Wherever a line below holds the word "picture", copy that line.

>> Start DATA SECTION

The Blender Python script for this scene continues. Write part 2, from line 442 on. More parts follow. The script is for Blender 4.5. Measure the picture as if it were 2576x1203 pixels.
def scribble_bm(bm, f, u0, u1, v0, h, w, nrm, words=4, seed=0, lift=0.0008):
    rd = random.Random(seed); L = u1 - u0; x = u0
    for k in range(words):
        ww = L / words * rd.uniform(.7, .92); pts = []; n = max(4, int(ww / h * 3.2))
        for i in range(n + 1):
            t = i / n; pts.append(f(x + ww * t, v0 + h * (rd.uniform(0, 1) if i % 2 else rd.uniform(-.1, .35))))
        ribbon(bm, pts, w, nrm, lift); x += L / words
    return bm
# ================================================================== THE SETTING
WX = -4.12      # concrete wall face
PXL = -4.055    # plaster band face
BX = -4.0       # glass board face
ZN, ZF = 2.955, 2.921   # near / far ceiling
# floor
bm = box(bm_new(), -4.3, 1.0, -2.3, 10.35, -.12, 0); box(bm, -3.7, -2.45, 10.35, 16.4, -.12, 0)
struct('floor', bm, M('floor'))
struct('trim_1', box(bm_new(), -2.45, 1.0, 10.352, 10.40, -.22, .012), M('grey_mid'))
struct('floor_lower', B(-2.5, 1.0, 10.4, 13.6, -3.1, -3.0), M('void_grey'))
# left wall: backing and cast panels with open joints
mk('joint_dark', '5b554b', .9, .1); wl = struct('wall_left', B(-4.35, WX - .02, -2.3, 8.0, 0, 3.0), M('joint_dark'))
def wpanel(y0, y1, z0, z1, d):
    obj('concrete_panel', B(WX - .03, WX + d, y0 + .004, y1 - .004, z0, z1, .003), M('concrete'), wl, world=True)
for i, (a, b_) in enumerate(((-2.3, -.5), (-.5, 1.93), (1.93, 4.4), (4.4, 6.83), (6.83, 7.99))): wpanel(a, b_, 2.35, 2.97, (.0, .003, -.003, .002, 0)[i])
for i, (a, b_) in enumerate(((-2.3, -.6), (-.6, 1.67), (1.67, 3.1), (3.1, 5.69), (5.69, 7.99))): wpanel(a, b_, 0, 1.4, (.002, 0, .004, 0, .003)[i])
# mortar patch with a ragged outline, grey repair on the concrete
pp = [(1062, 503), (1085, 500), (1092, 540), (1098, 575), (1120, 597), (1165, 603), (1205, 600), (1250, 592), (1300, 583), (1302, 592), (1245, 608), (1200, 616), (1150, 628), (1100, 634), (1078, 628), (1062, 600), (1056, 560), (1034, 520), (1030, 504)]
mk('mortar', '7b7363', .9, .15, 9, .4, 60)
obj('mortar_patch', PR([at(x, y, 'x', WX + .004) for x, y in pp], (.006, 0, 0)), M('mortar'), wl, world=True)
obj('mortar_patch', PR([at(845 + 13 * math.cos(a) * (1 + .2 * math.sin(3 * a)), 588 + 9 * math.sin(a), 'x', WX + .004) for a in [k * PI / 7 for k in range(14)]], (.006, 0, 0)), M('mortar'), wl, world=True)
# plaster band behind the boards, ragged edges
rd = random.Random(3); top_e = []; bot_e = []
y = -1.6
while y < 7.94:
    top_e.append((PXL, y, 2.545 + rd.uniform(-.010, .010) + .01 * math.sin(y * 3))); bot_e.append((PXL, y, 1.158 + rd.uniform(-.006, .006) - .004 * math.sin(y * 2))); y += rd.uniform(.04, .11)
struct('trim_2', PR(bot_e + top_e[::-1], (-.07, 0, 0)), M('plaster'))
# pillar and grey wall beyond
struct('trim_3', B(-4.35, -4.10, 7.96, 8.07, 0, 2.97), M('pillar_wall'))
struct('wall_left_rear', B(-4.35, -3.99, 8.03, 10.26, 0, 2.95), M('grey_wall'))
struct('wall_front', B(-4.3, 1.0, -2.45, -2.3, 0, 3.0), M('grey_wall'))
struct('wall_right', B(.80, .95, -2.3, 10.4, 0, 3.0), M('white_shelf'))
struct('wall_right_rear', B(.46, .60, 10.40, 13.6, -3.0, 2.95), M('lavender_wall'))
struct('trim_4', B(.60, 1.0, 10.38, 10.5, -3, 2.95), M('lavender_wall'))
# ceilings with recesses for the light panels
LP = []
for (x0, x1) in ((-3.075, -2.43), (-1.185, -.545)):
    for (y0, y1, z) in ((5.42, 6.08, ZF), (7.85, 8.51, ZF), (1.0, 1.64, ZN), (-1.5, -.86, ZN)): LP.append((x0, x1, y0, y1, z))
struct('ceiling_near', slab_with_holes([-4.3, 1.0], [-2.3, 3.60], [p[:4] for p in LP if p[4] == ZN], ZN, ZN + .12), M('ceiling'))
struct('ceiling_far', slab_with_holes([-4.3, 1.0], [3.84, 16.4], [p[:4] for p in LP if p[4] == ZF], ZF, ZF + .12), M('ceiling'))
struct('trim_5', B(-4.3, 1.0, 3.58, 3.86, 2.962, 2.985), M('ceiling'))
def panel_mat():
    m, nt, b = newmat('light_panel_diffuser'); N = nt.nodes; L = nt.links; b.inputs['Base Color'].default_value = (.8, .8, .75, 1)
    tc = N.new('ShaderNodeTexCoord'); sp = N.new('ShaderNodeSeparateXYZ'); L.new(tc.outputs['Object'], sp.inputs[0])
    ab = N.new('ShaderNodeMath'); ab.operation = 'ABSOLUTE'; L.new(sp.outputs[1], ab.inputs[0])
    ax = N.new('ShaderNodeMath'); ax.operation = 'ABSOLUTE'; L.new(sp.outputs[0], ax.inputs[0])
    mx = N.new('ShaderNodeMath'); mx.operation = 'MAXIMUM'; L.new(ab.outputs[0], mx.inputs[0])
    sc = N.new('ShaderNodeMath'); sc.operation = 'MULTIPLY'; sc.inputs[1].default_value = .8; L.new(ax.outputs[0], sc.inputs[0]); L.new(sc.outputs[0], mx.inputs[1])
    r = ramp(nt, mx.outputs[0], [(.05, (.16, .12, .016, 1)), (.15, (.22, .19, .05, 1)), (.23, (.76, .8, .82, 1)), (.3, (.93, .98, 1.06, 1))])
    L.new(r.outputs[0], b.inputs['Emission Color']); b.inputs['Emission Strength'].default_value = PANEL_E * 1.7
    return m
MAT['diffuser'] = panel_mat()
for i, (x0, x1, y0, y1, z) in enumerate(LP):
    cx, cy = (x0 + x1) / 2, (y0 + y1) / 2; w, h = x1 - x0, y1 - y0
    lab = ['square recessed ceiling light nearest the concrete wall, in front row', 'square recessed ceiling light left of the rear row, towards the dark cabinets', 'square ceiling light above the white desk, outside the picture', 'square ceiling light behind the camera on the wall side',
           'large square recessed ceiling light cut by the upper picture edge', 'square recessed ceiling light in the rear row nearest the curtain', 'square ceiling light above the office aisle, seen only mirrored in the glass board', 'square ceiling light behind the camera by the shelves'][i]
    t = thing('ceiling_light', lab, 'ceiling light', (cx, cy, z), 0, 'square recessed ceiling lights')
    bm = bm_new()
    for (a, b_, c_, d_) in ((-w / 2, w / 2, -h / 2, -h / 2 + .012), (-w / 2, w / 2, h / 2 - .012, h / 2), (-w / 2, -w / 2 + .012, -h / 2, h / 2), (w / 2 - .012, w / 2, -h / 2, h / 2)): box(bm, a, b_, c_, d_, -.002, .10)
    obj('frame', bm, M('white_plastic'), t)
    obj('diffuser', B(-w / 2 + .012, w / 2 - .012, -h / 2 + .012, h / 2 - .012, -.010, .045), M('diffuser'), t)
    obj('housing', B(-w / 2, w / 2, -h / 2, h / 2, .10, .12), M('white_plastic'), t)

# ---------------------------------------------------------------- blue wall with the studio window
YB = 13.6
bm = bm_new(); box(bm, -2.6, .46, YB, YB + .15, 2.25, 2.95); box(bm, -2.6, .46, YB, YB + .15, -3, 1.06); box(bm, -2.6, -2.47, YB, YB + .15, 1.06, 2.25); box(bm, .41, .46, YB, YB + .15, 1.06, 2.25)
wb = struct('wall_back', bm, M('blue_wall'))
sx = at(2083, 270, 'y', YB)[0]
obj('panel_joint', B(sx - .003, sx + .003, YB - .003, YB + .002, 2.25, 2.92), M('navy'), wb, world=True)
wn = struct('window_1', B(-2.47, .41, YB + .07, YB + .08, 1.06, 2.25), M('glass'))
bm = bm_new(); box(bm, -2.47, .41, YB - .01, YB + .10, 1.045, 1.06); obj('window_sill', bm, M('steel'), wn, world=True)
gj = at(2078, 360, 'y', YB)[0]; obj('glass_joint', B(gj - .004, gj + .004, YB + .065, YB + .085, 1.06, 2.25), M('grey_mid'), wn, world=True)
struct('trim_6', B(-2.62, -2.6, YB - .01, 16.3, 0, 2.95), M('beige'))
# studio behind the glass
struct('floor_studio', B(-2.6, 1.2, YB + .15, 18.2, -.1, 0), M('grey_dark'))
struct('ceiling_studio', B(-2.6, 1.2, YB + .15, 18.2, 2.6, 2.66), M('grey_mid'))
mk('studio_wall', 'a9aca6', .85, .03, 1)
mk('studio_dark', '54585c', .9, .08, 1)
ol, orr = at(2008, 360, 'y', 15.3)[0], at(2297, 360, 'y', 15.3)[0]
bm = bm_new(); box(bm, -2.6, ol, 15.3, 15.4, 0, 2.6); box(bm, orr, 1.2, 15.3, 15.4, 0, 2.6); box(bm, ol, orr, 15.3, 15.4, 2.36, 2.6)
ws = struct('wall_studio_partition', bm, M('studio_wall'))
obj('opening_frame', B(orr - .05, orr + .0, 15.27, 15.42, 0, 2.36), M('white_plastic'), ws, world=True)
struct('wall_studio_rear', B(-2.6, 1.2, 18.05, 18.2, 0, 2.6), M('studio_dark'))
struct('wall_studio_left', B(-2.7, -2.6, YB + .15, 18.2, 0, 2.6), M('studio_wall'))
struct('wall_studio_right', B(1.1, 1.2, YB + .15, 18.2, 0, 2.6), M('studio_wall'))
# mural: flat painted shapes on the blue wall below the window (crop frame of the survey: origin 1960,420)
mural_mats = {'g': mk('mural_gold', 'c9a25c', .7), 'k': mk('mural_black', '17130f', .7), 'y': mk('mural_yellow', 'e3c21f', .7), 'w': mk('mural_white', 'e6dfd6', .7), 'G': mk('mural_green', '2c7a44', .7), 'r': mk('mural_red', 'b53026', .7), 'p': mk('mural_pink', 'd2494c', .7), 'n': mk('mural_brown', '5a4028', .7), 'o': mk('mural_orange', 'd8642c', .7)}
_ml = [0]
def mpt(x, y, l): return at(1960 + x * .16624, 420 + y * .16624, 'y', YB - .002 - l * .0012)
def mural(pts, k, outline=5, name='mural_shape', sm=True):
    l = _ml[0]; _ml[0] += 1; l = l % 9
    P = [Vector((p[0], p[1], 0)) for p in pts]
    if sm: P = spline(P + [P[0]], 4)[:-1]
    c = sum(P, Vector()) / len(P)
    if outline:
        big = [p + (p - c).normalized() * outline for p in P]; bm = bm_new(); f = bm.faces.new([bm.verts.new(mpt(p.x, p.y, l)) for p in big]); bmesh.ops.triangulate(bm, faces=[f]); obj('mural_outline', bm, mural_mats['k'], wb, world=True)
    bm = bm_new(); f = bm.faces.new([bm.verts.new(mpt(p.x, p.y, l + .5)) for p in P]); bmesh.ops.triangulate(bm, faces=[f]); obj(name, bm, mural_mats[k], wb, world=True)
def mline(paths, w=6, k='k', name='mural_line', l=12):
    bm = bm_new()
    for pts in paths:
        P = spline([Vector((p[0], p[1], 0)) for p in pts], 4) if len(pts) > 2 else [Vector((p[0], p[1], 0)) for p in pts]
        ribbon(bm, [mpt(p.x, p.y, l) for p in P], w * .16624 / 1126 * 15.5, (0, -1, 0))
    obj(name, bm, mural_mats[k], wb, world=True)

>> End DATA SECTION

**THE ANSWER**
The Blender Python script for this scene continues. Write part 2, from line 442 on. More parts follow. The script is for Blender 4.5. Measure the picture as if it were 2576x1203 pixels.
    lab = ['square recessed ceiling light nearest the concrete wall, in front row', 'square recessed ceiling light left of the rear row, towards the dark cabinets', 'square ceiling light above the white desk, outside the picture', 'square ceiling light behind the camera on the wall side',
           'large square recessed ceiling light cut by the upper picture edge', 'square recessed ceiling light in the rear row nearest the curtain', 'square ceiling light above the office aisle, seen only mirrored in the glass board', 'square ceiling light behind the camera by the shelves'][i]